Los monocultivos de árboles son una de sus expresiones. Los intereses que los imponen quieren a toda costa disfrazarlos de bosques, pero están tan lejos de serlo como de ser considerados praderas. Tan es así que destruyen ambos ecosistemas.
Millones de hectáreas en todo el mundo --en algunos casos antes ocupadas por bosques y en otros por praderas-- están plantadas con interminables filas uniformes de eucaliptos destinados a ser reducidos a pasta de papel --celulosa-- con la cual producir millones de toneladas de papel que alimentan un consumo dilapidador, principalmente para empaque y propaganda. Los mayores índices de consumo se registran, claro, en los países del norte.
Otro destino que últimamente se procura dar a las plantaciones comerciales de monocultivos de eucaliptos es la de “sumideros de carbono”, o basureros de carbono. El Protocolo de Kyoto de la Convención de las Naciones Unidas sobre Cambio Climático habilitó un mecanismo que supuestamente compensaría las emisiones de dióxido de carbono, responsables del efecto invernadero y de sus graves consecuencias sobre el cambio del clima. Se trata de plantar árboles que absorberían carbono mientras crecen. Como los eucaliptos son de rápido crecimiento, se deduce que son ideales –eso sí, que no se vayan a incendiar, o a pudrir, o a ser cubiertos por inundaciones, ¡porque devolverían a la atmósfera todo el carbono tomado! Los que emiten, plantan, y así, plantando y plantando pueden seguir emitiendo. Eso dio lugar, además, a otro gran negocio: el mercado del carbono. ¿Y el clima? Mal, gracias. ¿Y el suelo, la flora, la fauna, los ecosistemas, las diversas formas de sustento? Mal, gracias.

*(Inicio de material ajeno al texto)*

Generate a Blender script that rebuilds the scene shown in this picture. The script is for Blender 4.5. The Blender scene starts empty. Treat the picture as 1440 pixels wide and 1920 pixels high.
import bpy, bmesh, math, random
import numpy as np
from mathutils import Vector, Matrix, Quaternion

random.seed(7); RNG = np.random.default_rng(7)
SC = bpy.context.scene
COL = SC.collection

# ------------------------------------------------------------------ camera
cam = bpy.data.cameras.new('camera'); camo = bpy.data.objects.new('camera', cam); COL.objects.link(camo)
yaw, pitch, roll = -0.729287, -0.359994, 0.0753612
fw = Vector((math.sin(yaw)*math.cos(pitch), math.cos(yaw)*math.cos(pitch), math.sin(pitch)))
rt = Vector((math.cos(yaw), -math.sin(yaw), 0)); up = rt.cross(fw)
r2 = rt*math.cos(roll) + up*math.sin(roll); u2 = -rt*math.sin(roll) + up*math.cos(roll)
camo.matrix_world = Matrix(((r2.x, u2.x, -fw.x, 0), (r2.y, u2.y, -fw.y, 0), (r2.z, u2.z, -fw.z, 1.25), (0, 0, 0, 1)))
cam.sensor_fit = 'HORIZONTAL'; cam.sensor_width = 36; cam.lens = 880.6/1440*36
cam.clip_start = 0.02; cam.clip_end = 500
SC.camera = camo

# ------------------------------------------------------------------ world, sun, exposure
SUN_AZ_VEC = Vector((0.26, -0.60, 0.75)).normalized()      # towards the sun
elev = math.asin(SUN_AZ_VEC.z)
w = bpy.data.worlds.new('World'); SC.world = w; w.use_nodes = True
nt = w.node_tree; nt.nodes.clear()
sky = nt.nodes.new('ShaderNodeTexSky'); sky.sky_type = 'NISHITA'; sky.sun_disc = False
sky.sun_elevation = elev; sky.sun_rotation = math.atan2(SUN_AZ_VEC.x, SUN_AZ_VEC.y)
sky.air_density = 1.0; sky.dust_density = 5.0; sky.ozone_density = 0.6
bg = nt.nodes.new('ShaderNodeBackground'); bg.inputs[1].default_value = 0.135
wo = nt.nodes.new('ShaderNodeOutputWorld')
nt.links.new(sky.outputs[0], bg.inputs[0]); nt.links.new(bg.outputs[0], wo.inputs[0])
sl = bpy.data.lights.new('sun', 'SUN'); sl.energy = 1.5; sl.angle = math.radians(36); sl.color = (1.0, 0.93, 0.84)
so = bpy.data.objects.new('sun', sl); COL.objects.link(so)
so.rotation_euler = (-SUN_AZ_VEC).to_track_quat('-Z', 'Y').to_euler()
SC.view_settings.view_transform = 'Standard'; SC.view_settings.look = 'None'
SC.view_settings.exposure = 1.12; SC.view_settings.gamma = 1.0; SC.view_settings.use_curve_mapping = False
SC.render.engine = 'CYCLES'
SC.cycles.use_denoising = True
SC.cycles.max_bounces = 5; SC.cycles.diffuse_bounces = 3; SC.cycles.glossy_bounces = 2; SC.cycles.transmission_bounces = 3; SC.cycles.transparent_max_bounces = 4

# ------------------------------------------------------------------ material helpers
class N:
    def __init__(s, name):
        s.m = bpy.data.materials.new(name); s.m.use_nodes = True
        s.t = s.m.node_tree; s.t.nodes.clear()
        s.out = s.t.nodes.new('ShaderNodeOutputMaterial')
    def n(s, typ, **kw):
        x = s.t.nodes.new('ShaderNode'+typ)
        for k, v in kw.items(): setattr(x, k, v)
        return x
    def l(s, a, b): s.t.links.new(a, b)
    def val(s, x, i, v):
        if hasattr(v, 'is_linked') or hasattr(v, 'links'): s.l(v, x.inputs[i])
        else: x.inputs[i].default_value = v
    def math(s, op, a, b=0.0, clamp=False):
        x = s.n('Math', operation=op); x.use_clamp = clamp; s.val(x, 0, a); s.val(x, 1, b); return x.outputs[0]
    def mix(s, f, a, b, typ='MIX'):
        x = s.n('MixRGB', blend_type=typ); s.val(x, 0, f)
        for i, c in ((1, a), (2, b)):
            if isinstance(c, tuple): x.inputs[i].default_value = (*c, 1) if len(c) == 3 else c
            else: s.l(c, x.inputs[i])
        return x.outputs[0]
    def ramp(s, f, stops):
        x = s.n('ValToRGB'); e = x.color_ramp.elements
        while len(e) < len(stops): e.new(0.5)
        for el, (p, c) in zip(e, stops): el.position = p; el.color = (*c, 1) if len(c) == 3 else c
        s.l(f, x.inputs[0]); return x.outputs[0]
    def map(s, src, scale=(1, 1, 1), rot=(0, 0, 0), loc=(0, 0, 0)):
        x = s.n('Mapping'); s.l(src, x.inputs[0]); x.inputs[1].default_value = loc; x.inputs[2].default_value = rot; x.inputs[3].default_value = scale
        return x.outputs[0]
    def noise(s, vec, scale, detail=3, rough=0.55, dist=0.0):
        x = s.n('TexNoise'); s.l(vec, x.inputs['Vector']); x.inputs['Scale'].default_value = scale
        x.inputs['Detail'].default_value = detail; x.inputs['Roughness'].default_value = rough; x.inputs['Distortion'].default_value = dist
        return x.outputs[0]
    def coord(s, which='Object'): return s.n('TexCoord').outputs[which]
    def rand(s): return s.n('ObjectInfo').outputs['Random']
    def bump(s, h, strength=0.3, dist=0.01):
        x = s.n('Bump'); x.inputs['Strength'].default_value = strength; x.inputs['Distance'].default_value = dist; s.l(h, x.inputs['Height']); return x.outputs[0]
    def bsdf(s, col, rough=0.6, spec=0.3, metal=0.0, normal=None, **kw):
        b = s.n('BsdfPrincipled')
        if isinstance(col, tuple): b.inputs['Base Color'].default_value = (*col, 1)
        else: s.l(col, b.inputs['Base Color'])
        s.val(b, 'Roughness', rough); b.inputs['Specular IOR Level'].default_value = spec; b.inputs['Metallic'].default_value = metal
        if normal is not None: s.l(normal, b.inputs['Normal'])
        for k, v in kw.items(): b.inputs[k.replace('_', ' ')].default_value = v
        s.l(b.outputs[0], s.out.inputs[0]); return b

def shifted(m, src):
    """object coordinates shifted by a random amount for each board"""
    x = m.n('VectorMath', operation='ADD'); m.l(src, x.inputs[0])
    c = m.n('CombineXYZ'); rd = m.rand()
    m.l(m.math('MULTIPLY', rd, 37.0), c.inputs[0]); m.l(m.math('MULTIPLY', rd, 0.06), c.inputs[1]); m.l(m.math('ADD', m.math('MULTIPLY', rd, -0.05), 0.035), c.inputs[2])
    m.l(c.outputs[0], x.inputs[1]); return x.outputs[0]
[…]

Las plantaciones de palma aceitera se extienden cada vez más en los países del sur por la gran rentabilidad resultante de combinar mano de obra barata, tierra a bajo precio, abundante apoyo financiero del Banco Mundial, el FMI y el PNUD, corto periodo entre la plantación y el inicio de la cosecha, y un mercado en expansión en los países del Norte. La colonización, la desigualdad social, el desmantelamiento de los Estados es campo fértil para hacer grandes negocios con las plantaciones. La rica naturaleza del sur es violada una y otra vez.
Y, como la moña del paquete, la última novedad en plantaciones de árboles la constituye los árboles transgénicos. Profundizando el proceso de selección genética que con fines comerciales se centró en ciertos rasgos genéticos de los árboles como el crecimiento rápido, la altura, el diámetro, la calidad de la madera y los troncos rectos con pocas ramas, ahora la ingeniería genética produce los árboles modificados genéticamente (transgénicos) para adecuarlos aún más a las necesidades de la industria forestal. Eso, a costa de los graves peligros que traen consigo. Si aumenta la velocidad de crecimiento de los árboles, el agua se agotaría más rápidamente y se aceleraría la destrucción de la biodiversidad dando paso a desiertos biológicos poblados de árboles transgénicos resistentes a insectos, sin flores, frutos ni semillas; el suelo se destruiría a un ritmo aún mayor a raíz del aumento en la extracción de biomasa, la mecanización intensiva y el mayor uso de agroquímicos.
Todos estos distintos tipos de plantaciones tienen en común los problemas que causan: lesionan los ancestrales derechos territoriales y de utilización de los bienes naturales de comunidades indígenas y de campesinos, erosionan el suelo, alteran el ciclo del agua, eliminan otros ecosistemas y otras formas de producción, reducen la biodiversidad.
En definitiva los monocultivos --ya sea de árboles, de plantas o de la mente-- simbolizan un modelo perimido que debe ser sustituido por la diversidad biológica y cultural para hacer posible ese otro mundo al que aspiramos.